There are some good points made that I forgot to look at, in detail. You'll get your highest mountains when two continent-bearing plates smack together in head-on collisions. If one or the other is moving in a slightly different direction, the mountains are likely to be lower. Where plates are slipping past eachother, rather than colliding, you'll get an intense earthquake zone. And underwater plates colliding tend to produce island chains. Meanwhile, and ocean plate colliding with a continental plate will sometimes produce chains of islands just offshore of the mainland (like Japan).

Meanwhile if two plates are moving along together in the same direction (like 6 and 9) if we assume they're moving at different speeds, then at most the fault will be an earthquake zone and maybe some low hills. If the same speed... well... what's differentiating them as plates? Large mountain zone there will depend on collisions.

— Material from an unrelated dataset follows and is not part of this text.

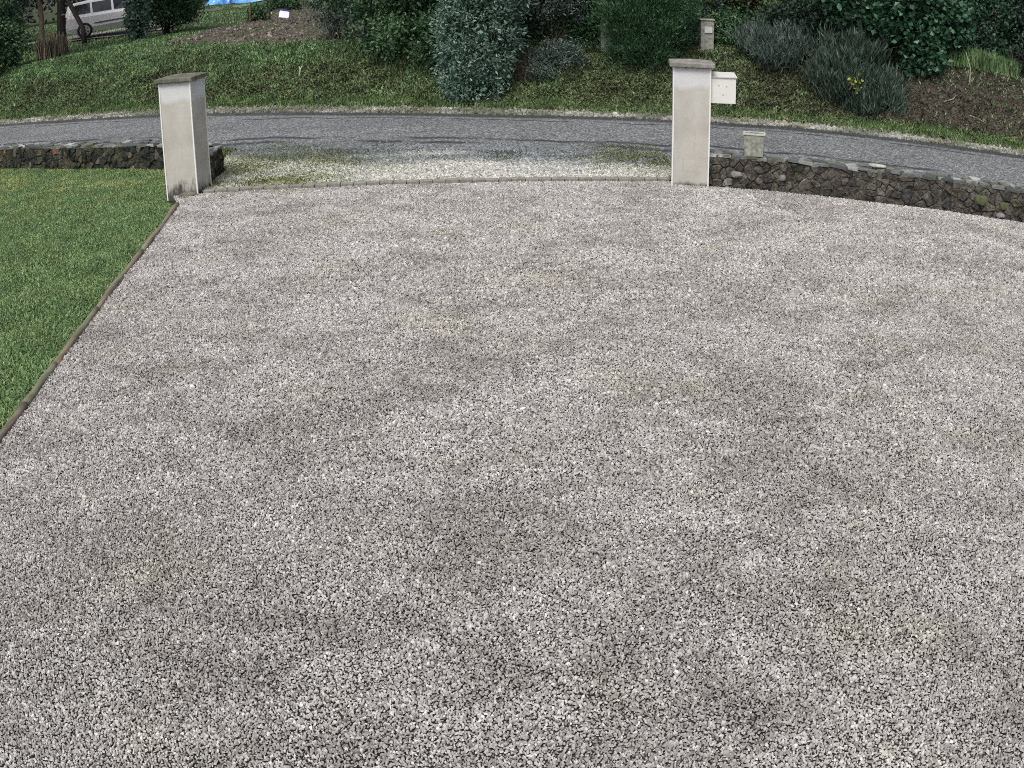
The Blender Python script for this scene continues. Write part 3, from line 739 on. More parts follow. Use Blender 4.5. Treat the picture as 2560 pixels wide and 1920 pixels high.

Then, if one plate is moving away from another, you'll either get trenches (under the sea) or rift valleys (on land).

One thing that I tried to do on my plates was consider not only the overall motion of the plate as a whole, but the motion of individual pieces of a plate, and the impact of other plates on the movement of any given plate, as well as the impact of subterranean magma flows (which I believe, being somewhat liquid, will follow the coriolis effect). So, I tried to have different forces tearing and pushing at the plates in different ways, and defined plate motion in roughly circular patterns.